Try to be a Rainbow in Somebody’s Cloud

May 31, 2014 Off By Donna Wuerch Noble

I never followed Maya Angelou’s life or writings much, but hearing of her passing from this life, I was drawn to know more about what made her so endearing. In stature, she was six feet tall, but the imprint she left because of her remarkable life is beyond measure. She was raped by her mother’s boyfriend at the age of seven. She testified against the man, who was later beaten to death by a mob. She said, “My 7-1/2-year-old logic deduced that my voice had killed him, so I stopped speaking for almost six years.”

She dropped out of school at age 14 to become the city’s first African-American female cable car conductor. She later returned to high school, graduated at 17, and gave birth a few weeks later. Maya never went to college, but she learned six languages and received more than 30 honorary doctoral degrees. She taught American studies at Wake Forest University, worked with Martin Luther King to advance civil rights, and published best-selling works of fiction and poetry. In 2010, she was awarded the Medal of Freedom, America’s highest civilian honor.

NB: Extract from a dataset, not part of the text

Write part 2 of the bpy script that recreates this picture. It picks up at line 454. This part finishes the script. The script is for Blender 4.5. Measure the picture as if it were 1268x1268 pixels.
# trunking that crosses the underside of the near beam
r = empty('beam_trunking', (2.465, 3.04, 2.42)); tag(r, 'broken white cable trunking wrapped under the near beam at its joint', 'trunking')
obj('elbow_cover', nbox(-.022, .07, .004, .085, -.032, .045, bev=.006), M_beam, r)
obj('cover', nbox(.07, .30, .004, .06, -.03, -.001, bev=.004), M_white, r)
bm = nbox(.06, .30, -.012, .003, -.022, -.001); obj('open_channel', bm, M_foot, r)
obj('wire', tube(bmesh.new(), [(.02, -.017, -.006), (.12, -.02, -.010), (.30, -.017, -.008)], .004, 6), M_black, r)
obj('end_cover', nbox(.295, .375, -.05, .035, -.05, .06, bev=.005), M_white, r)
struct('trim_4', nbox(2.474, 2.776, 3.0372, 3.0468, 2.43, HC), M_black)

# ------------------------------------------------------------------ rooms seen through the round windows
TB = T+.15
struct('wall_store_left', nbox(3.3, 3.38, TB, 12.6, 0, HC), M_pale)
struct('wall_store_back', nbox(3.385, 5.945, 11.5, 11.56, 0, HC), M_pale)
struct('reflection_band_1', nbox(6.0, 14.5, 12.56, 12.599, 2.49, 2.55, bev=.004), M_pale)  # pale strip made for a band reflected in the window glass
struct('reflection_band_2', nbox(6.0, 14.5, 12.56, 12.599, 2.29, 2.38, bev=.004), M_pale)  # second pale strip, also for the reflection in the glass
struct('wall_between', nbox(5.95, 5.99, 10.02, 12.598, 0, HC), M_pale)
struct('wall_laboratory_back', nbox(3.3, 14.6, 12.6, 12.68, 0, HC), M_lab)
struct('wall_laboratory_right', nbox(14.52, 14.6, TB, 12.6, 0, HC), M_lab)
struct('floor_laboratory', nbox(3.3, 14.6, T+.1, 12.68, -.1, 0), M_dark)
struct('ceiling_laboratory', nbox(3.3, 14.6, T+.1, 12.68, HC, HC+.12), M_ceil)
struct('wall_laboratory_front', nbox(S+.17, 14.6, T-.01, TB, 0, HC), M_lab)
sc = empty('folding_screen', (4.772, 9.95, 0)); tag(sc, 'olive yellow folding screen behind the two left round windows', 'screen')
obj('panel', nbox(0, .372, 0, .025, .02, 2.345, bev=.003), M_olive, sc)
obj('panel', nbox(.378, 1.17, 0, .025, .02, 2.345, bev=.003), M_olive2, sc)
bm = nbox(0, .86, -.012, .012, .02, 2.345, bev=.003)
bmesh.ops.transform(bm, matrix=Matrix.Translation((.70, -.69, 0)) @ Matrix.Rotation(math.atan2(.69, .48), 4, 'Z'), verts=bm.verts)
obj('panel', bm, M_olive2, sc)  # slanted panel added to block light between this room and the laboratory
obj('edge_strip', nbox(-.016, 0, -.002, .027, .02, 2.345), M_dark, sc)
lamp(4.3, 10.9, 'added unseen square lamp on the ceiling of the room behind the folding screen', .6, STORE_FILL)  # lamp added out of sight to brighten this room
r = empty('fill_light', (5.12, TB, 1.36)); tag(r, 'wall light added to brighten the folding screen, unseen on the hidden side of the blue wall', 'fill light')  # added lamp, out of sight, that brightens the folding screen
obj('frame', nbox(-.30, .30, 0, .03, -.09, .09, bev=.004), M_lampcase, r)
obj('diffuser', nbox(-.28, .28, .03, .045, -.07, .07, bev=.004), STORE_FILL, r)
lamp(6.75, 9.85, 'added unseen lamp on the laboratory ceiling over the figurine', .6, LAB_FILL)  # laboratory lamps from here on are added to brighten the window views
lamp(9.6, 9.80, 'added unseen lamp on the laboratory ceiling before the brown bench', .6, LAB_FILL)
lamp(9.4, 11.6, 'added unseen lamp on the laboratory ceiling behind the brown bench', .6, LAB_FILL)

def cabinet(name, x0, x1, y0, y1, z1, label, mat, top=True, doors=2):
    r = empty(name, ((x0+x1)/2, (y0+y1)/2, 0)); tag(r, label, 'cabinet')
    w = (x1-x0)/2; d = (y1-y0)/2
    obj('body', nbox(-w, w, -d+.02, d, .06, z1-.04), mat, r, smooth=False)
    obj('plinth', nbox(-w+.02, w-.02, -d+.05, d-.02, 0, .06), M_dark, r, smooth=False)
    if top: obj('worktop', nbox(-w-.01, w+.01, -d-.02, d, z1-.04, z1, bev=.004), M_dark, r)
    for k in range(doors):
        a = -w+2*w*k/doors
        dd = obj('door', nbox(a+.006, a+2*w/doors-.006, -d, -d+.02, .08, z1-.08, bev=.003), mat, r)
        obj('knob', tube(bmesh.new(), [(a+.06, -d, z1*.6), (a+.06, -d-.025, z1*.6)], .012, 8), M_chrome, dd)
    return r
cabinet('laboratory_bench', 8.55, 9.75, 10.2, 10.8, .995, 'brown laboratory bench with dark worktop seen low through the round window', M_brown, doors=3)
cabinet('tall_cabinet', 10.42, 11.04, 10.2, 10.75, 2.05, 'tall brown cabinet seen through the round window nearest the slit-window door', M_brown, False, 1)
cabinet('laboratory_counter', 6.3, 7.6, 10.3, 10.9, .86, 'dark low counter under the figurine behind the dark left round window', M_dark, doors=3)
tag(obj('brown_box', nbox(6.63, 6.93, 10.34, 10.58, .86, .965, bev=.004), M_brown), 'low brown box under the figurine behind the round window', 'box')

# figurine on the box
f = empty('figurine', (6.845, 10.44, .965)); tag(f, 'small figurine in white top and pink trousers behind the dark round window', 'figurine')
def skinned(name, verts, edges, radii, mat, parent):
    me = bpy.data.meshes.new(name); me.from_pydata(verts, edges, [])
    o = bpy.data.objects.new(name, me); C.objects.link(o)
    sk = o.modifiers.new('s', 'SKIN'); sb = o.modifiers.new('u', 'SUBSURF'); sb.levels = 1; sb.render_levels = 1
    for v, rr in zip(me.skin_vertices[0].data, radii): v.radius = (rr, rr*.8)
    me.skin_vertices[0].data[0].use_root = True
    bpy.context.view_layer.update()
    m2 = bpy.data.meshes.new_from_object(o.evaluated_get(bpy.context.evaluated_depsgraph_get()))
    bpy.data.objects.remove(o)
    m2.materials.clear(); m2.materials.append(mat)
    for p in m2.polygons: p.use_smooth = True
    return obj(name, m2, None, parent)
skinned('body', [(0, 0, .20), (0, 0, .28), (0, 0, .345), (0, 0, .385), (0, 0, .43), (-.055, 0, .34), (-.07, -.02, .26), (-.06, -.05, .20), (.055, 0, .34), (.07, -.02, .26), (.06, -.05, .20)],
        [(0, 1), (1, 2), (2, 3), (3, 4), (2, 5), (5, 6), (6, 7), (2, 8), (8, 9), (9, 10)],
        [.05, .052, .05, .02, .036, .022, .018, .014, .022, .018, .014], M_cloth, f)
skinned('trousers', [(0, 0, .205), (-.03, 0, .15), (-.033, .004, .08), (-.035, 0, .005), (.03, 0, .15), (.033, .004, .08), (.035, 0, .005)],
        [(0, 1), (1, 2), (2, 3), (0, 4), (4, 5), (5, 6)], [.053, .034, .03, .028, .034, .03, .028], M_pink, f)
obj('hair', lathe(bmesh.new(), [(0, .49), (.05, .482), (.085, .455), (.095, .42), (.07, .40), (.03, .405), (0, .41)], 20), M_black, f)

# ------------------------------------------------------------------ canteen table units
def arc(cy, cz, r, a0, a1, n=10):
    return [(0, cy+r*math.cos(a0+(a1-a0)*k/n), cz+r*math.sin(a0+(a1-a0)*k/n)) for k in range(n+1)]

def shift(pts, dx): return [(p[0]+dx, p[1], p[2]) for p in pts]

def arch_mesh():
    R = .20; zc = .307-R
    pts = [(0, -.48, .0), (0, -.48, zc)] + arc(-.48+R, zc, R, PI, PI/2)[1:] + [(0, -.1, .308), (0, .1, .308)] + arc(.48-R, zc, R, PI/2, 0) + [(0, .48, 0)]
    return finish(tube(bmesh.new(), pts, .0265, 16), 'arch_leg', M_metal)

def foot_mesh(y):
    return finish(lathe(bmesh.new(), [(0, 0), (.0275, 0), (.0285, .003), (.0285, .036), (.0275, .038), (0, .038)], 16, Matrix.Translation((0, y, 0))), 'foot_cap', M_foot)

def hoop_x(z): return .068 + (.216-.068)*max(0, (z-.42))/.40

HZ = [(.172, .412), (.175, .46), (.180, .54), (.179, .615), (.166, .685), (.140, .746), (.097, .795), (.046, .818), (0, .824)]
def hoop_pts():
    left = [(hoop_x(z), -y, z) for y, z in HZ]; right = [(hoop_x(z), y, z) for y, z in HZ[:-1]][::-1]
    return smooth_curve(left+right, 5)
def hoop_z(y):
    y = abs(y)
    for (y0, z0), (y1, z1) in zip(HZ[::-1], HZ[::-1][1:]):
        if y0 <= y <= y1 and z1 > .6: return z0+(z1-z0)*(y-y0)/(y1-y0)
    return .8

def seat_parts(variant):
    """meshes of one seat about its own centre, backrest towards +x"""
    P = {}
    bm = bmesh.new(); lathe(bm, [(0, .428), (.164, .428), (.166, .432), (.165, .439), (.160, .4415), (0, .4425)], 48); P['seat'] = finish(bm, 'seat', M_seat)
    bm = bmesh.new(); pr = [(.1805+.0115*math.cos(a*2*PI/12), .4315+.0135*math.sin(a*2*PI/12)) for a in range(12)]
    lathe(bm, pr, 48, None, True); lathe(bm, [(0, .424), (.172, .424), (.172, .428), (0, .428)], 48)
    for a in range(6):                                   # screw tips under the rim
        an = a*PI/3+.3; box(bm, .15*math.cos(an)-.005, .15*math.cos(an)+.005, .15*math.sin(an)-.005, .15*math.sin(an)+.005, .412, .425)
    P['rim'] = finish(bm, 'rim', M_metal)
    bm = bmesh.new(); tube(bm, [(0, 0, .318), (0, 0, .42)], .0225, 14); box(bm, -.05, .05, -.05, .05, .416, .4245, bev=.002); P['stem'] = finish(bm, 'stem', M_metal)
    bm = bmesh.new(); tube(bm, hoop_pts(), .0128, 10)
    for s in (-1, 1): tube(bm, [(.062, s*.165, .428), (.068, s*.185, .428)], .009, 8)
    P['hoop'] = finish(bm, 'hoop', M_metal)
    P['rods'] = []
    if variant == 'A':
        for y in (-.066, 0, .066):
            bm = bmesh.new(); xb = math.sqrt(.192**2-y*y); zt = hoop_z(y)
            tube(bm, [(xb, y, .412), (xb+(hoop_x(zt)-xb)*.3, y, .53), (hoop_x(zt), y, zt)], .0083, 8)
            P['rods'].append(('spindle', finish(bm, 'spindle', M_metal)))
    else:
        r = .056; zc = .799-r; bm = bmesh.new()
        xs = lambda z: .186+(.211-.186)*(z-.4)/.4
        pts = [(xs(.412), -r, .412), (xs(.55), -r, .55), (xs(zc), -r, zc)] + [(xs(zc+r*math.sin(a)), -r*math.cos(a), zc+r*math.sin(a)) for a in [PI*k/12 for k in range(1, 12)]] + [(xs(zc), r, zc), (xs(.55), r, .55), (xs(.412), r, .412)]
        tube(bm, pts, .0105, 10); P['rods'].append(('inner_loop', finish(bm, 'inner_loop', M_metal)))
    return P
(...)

When I saw this quote by her, “Try to be a rainbow in somebody’s cloud”, I felt her tender heart. That quote came from a book, “Letter to My Daughter”, she wrote, and dedicated to the daughter she never had. In the book she shared about her tumultuous life that taught her lessons in compassion and fortitude: how she was brought up by her indomitable grandmother in segregated Arkansas, taken in at thirteen by her more worldly and less religious mother, and grew to be an awkward, six-foot-tall teenager whose first experience of loveless sex, paradoxically, left her with her greatest gift, a son.

I wanted to share a little about her here because, once again, we see how miserable someone’s life started…..didn’t determine where she ended up. But where she started, was the seed for the harvest of blessings later in life. She put the past behind, but used it to fuel her future. She determined to move forward with a tenacious faith and will to make life better for herself and others. And the moral of this post, is to urge you and I to take the mistakes, failures, disappointments and miseries of our past, and use them to propel us to our future, and to help others along the way. In fact – let’s be the rainbows in other people’s clouds. That would be a grand starting point in writing OUR memoirs!